Le télétravail reste obligatoire partout où il est possible et aucune date n’a encore été donnée pour le retour des enfants à l’école. À partir du lundi 20 avril, les magasins pourront accueillir plus de clients à la fois : 4 par caisse pour les magasins de moins de 100 m², 1 personne pour 15 m² pour les magasins de plus de 100 m² (depuis le 24 mars le maximum était de 3 clients par caisse quelle que soit la taille du magasin). Les lieux de culte pourront accueillir 1 personne pour 15 m² contre 5 fidèles maximum depuis le 24 mars. L’accès aux parcs et forêts sera à nouveau autorisé. Les enfants de plus de 13 ans pourront à nouveau sortir et se déplacer non accompagnés.
Une réévaluation hebdomadaire a été annoncée avec des mesures prises en fonction de l’évolution de l’épidémie.
Après cette première étape, une deuxième étape est prévue, pour on ne sait encore quelle date, avec la réouverture des hôtels, bibliothèques, musées et galeries d’art, et ce n’est qu’avec la troisième étape que pourront rouvrir les coiffeurs et salons de beauté ainsi que les centres commerciaux (mais avec des restrictions) et la consommation sur place dans les restaurants. Viendra ensuite une quatrième étape pour tout le reste (comme les clubs de fitness, les théâtres et les cinémas) avec de nouvelles règles sanitaires.

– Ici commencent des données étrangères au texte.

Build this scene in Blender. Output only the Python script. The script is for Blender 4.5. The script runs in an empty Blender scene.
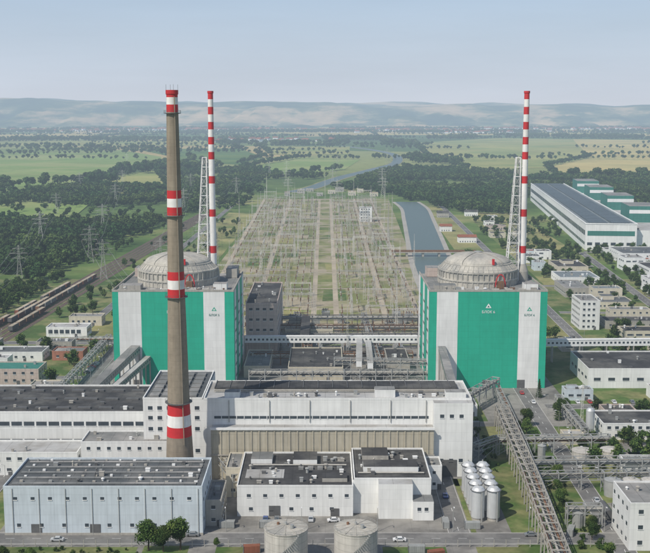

Bien entendu, les entreprises attendront avec impatience la reprise de l’école pour récupérer leurs salariés coincés à la maison, mais, comme dit plus haut, aucune date n’a encore été annoncée et il se pourrait bien que la reprise de l’école ne se fasse qu’en septembre. Elles attendront aussi le retour des quelque 150 000 Ukrainiens rentrés au pays, notamment pour l’accélération des chantiers aujourd’hui ralentis par les mesures sanitaires et le manque de main d’œuvre (car les chantiers n’ont pas été fermés en Pologne). Mais pour cela, il faudra attendre la réouverture des frontières aux étrangers dont on ne connaît pas encore la date. Outre la pénurie de main d’œuvre (la Pologne n’avait que 2,9 % de chômeurs en janvier, selon la méthode de calcul Eurostat, ou 5,5 % selon les critères de l’Office de la statistique polonais GUS), les entreprises sont confrontées à une forte chute de la consommation depuis le mois de mars, ainsi qu’à l’arrêt des activités « non essentielles » ou au fort ralentissement de l’activité sur les principaux marchés à l’export.
Pour permettre aux entreprises de survivre à cette période, le gouvernement de Mateusz Morawiecki a fait voter par le parlement plusieurs grandes mesures dont les principales sont : des allocations d’arrêt d’activité ou de réduction d’activité à concurrence de 80 % du salaire minimum pour les auto-entrepreneurs, l’exonération pendant 3 mois des cotisations sociales pour les auto-entrepreneurs et les entreprises employant jusqu’à 9 salariés, l’exonération partielle des cotisations sociales pour les entreprises plus importantes, la prise en charge des salaires par l’État à concurrence de 50 % du salaire minimum, ou jusqu’à concurrence de 40% du salaire moyen pour les réductions du temps de travail, ainsi que des possibilités de reports d’impôts,le tout étant conditionné à une chute du chiffre d’affaires de l’entreprise concernée par rapport au même mois de l’année dernière. Par ailleurs, les deux « boucliers anti-crise » adoptés à ce jour contiennent des mesures de soutien aux secteurs les plus touchés, comme les entreprises de transport et du secteur touristique, ainsi que des mesures de soutien au crédit, des prêts préférentiels et en partie non-remboursables pour les entreprises qui ne licencieront pas, la possibilité de suspendre le remboursement des crédits bancaires pour une période limitée, etc.
D’autres mesures visent à soutenir la production, telle la poursuite des travaux d’infrastructures, avec de nouvelles annonces en ce mois d’avril, ainsi que, par exemple, le lancement d’un grand programme de production de masques en coordonnant les capacités de quelque 200 ateliers de couture éparpillés dans tout le pays.
L’ensemble de ces mesures a une valeur potentielle estimée à 212 milliards de zlotys (environ 49 milliards d’euros au cours d’avant l’épidémie, un peu plus de 45 milliards au taux de change actuel), soit environ 10 % du PIB polonais.